Sísifo colorado e sua maldita pedra
Sísifo é um personagem da mitologia grega que se considerava o mais esperto entre os mortais. Passou a perna na morte colocando nela um colar que era na verdade uma coleira. Desafiou e enganou os deuses e, por isso, recebeu um castigo terrível: a rotina, a repetição da infelicidade.
Ele carregava uma grande pedra montanha acima até atingir o topo, e a pedra rolava de volta. Ele descia, reiniciava tudo, voltava ao cume da montanha com a pedra, e a pedra caía outra vez. E assim permanecia em seu trabalho inútil pela existência inteira.
Inter é o mito de Sísifo. Campeonato após campeonato, experimenta o mesmo jeito humilhante de perder. Desperdiçou títulos fáceis ao longo da última década pelos seus 10 minutos finais. Dez minutos de distração. Dez minutos de desleixo. Dez minutos de ausência de foco. Dez minutos de covardia. Dez minutos em que deixa o rochedo escapar fragilmente de suas mãos.
Uma Libertadores desceu despenhadeiro abaixo, numa semifinal com o Beira-Rio lotado, por alguns ridículos e efêmeros minutos, por um apagão da desmotivação e debilidade. O Inter não cedeu apenas o empate que serviria para decidir nos pênaltis, conseguiu levar a improvável virada.
Pode-se dizer que seus jogadores estavam cansados. Mas eles não foram poupados no Brasileirão? Pode-se alegar que faltou sorte. Mas o que faltou foi competência. Tivemos 17 finalizações e criamos um gol - e o autor do gol foi um zagueiro, Mercado.
A displicência não é de agora, e sim resultado escancarado de uma temporada que vem representando uma miséria de artilharia, uma miséria de bola na rede. Exibimos até o momento o pior ataque do Campeonato Brasileiro. Em 25 rodadas, houve 20 gols, com o saldo negativo de nove gols. Existe, portanto, uma dificuldade antiga, uma regularidade na precariedade.
O que adianta ser melhor do que o adversário, acumular volume de jogo e superioridade tática, se não há coerente aproveitamento?
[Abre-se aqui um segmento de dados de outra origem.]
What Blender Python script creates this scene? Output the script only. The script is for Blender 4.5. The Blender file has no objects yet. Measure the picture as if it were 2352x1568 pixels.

Comparando, Fluminense na última quarta-feira teve três arremates com perigo, e alcançou dois gols.
A impressão é de que Germán Cano, autor de um gol e de uma assistência, faria todos os lances perdidos incrivelmente por Enner Valencia. Pode-se dizer que o nosso plantel é experiente, com limitação física pela idade de seus principais atacantes. Porém, do outro lado, o argentino Cano tem 35 anos. Da mesma forma, o goleiro do Fluminense, Fábio, já completou 43 anos.
Dentro de campo, a idade não pesa para Cano e Fábio, eles não relaxam nunca. Possuem uma mentalidade vencedora, o ingrediente de domínio emocional de que seriamente carecemos.
Eu fico doído com o nosso torcedor do Interior, que percorreu 500 quilômetros para apoiar a equipe no estádio. Eu fico doído pelas milhares de pessoas sem ingresso, que permaneceram na Padre Cacique em vigília.
Eu fico doído com crianças e adolescentes de até 13 anos que jamais comemoraram um título de seu clube.
Eu fico doído por mim. Por acreditar ingenuamente em meus textos de mobilização, por confiar que as minhas palavras poderiam fazer a diferença e acender nos jogadores o alerta de compromisso e seriedade, por julgar que estes entenderiam a importância de vencer para dar uma alegria a uma numerosa população vermelha um tanto sofrida.
Minha motivação e de milhões de colorados não deveria ser maior do que a do elenco. O sangue habitual da camisa não se revelou nos olhos de nossos atletas. Inter é Sísifo. Todos aguardam suas eliminações. Ele tomba sempre no finzinho, desatento com o tempo, de costas para a marcação, esnobando a morte.